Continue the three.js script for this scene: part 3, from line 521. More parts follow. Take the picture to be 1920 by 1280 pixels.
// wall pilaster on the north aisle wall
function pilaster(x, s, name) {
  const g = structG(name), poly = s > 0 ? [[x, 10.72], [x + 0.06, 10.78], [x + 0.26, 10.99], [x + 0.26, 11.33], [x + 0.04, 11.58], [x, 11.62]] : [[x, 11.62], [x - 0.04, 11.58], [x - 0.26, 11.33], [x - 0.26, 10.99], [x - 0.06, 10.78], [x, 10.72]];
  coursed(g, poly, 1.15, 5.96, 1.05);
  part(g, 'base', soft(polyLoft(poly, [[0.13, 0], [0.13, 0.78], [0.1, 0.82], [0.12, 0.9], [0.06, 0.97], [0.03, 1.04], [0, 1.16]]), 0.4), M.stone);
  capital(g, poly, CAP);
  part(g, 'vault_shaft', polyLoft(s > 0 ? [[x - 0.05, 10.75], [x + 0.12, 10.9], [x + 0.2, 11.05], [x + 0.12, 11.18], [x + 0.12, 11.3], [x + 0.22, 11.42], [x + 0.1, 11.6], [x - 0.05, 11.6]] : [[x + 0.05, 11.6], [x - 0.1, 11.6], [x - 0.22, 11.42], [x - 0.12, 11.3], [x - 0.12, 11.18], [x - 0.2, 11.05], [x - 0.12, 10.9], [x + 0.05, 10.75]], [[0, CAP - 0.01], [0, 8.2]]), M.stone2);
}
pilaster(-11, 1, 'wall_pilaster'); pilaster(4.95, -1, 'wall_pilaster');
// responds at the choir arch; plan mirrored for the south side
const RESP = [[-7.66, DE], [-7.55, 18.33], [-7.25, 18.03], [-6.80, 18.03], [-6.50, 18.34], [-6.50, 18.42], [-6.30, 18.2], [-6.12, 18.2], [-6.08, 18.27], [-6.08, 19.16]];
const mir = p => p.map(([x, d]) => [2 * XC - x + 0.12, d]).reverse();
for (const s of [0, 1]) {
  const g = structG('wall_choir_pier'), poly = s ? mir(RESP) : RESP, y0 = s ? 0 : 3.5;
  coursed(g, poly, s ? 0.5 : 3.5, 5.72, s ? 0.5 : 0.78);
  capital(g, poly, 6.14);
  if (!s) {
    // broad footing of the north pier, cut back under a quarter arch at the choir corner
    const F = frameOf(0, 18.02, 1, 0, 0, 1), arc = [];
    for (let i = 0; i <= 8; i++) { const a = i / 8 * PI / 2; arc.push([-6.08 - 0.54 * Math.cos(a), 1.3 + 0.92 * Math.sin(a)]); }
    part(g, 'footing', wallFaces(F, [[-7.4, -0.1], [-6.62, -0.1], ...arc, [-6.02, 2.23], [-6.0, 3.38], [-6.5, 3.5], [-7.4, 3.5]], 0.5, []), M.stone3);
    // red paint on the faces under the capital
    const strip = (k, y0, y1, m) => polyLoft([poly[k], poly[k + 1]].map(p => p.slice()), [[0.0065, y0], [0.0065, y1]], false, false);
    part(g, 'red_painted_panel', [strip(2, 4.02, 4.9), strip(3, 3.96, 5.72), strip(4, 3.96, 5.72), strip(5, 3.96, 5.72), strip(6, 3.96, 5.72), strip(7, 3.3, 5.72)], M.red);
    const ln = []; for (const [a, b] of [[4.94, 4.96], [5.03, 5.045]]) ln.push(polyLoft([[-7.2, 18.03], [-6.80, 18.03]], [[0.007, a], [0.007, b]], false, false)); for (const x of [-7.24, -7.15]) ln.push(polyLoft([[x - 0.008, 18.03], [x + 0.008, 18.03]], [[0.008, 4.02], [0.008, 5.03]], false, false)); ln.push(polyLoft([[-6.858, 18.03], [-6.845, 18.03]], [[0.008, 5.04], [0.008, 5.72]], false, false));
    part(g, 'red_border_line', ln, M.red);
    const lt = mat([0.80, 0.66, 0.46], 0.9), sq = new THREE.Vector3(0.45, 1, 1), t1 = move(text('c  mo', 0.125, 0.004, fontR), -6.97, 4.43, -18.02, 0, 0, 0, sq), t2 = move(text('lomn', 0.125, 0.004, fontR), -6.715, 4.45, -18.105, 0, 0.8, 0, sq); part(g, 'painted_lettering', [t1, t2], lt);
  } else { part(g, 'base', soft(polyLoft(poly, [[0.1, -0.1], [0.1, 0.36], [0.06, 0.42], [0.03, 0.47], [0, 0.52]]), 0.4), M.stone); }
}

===

_What is needed_
Word for word, restate all of the data shown above.

_Response to the task_
Continue the three.js script for this scene: part 3, from line 521. More parts follow. Take the picture to be 1920 by 1280 pixels.
// wall pilaster on the north aisle wall
function pilaster(x, s, name) {
  const g = structG(name), poly = s > 0 ? [[x, 10.72], [x + 0.06, 10.78], [x + 0.26, 10.99], [x + 0.26, 11.33], [x + 0.04, 11.58], [x, 11.62]] : [[x, 11.62], [x - 0.04, 11.58], [x - 0.26, 11.33], [x - 0.26, 10.99], [x - 0.06, 10.78], [x, 10.72]];
  coursed(g, poly, 1.15, 5.96, 1.05);
  part(g, 'base', soft(polyLoft(poly, [[0.13, 0], [0.13, 0.78], [0.1, 0.82], [0.12, 0.9], [0.06, 0.97], [0.03, 1.04], [0, 1.16]]), 0.4), M.stone);
  capital(g, poly, CAP);
  part(g, 'vault_shaft', polyLoft(s > 0 ? [[x - 0.05, 10.75], [x + 0.12, 10.9], [x + 0.2, 11.05], [x + 0.12, 11.18], [x + 0.12, 11.3], [x + 0.22, 11.42], [x + 0.1, 11.6], [x - 0.05, 11.6]] : [[x + 0.05, 11.6], [x - 0.1, 11.6], [x - 0.22, 11.42], [x - 0.12, 11.3], [x - 0.12, 11.18], [x - 0.2, 11.05], [x - 0.12, 10.9], [x + 0.05, 10.75]], [[0, CAP - 0.01], [0, 8.2]]), M.stone2);
}
pilaster(-11, 1, 'wall_pilaster'); pilaster(4.95, -1, 'wall_pilaster');
// responds at the choir arch; plan mirrored for the south side
const RESP = [[-7.66, DE], [-7.55, 18.33], [-7.25, 18.03], [-6.80, 18.03], [-6.50, 18.34], [-6.50, 18.42], [-6.30, 18.2], [-6.12, 18.2], [-6.08, 18.27], [-6.08, 19.16]];
const mir = p => p.map(([x, d]) => [2 * XC - x + 0.12, d]).reverse();
for (const s of [0, 1]) {
  const g = structG('wall_choir_pier'), poly = s ? mir(RESP) : RESP, y0 = s ? 0 : 3.5;
  coursed(g, poly, s ? 0.5 : 3.5, 5.72, s ? 0.5 : 0.78);
  capital(g, poly, 6.14);
  if (!s) {
    // broad footing of the north pier, cut back under a quarter arch at the choir corner
    const F = frameOf(0, 18.02, 1, 0, 0, 1), arc = [];
    for (let i = 0; i <= 8; i++) { const a = i / 8 * PI / 2; arc.push([-6.08 - 0.54 * Math.cos(a), 1.3 + 0.92 * Math.sin(a)]); }
    part(g, 'footing', wallFaces(F, [[-7.4, -0.1], [-6.62, -0.1], ...arc, [-6.02, 2.23], [-6.0, 3.38], [-6.5, 3.5], [-7.4, 3.5]], 0.5, []), M.stone3);
    // red paint on the faces under the capital
    const strip = (k, y0, y1, m) => polyLoft([poly[k], poly[k + 1]].map(p => p.slice()), [[0.0065, y0], [0.0065, y1]], false, false);
    part(g, 'red_painted_panel', [strip(2, 4.02, 4.9), strip(3, 3.96, 5.72), strip(4, 3.96, 5.72), strip(5, 3.96, 5.72), strip(6, 3.96, 5.72), strip(7, 3.3, 5.72)], M.red);
    const ln = []; for (const [a, b] of [[4.94, 4.96], [5.03, 5.045]]) ln.push(polyLoft([[-7.2, 18.03], [-6.80, 18.03]], [[0.007, a], [0.007, b]], false, false)); for (const x of [-7.24, -7.15]) ln.push(polyLoft([[x - 0.008, 18.03], [x + 0.008, 18.03]], [[0.008, 4.02], [0.008, 5.03]], false, false)); ln.push(polyLoft([[-6.858, 18.03], [-6.845, 18.03]], [[0.008, 5.04], [0.008, 5.72]], false, false));
    part(g, 'red_border_line', ln, M.red);
    const lt = mat([0.80, 0.66, 0.46], 0.9), sq = new THREE.Vector3(0.45, 1, 1), t1 = move(text('c  mo', 0.125, 0.004, fontR), -6.97, 4.43, -18.02, 0, 0, 0, sq), t2 = move(text('lomn', 0.125, 0.004, fontR), -6.715, 4.45, -18.105, 0, 0.8, 0, sq); part(g, 'painted_lettering', [t1, t2], lt);
  } else { part(g, 'base', soft(polyLoft(poly, [[0.1, -0.1], [0.1, 0.36], [0.06, 0.42], [0.03, 0.47], [0, 0.52]]), 0.4), M.stone); }
}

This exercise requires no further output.